В то время как типовые преподаватели сообщали аудитории устоявшиеся представления о том, повинуясь каким закономерностям одни философские системы сменяют другие, Мамардашвили, по обыкновению, решал собственные задачи и выводил своих слушателей — а заодно и себя — из инерций. «Я постараюсь, — заявил он в самом начале, — не рассказывать тексты, а выявить некоторые основные сквозные идеи, которые являются стержнями современной философской культуры, пронизывают одинаково все направления, являются их, скажем так, кристаллизациями, которые в разных выражениях, разных формах встречаются у разных авторов и в разных философских направлениях, создавая тем самым некоторое единство стиля современной философской мысли».
Разумеется, это единство он реконструирует по-своему — подчиняя эту задачу той, которую ставил и решал вообще всегда: «…я постараюсь просто дать вам почувствовать, что такое философия, независимо от того, какая она — европейская или не европейская, старая или новая и критикуемая нами или не критикуемая». То есть — та самая истинная философия, которая — всегда поверх и помимо «философии учений и систем».
Здесь мы как раз имеем возможность проследить, как на очередном материале — «современной европейской философии, ее основных направлений и школ» — осуществляются, испытывают себя и взаимодействуют друг с другом ведущие авторские идеи. В данном случае — две главные.

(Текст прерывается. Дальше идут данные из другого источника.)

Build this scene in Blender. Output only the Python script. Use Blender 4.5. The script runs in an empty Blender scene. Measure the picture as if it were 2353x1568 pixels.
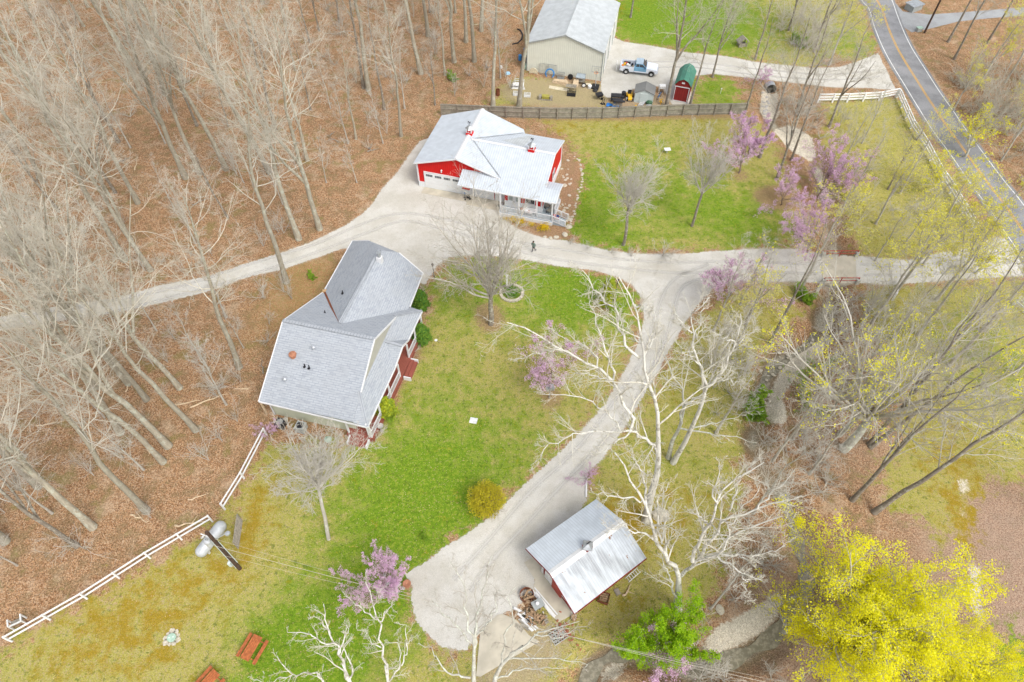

Это — рождение современности как особого исторического состояния, с только ему свойственными возможностями и невозможностями — и «вечно возобновляющееся, но ничем не гарантированное», по сути внеисторическое «событие сознания». И то и другое, кстати, — единократное событие. В этом можно узнать еще одну сквозную мысль Мамардашвили: однократность, (трагическая) единственность бытия и смыслообразующего усилия. Соединяются две эти темы опять-таки в очень характерный для автора мотив: осуществление акта сознания и есть начало подлинной исторической жизни. Надысторическое мыслительное усилие, по сути, создает историю.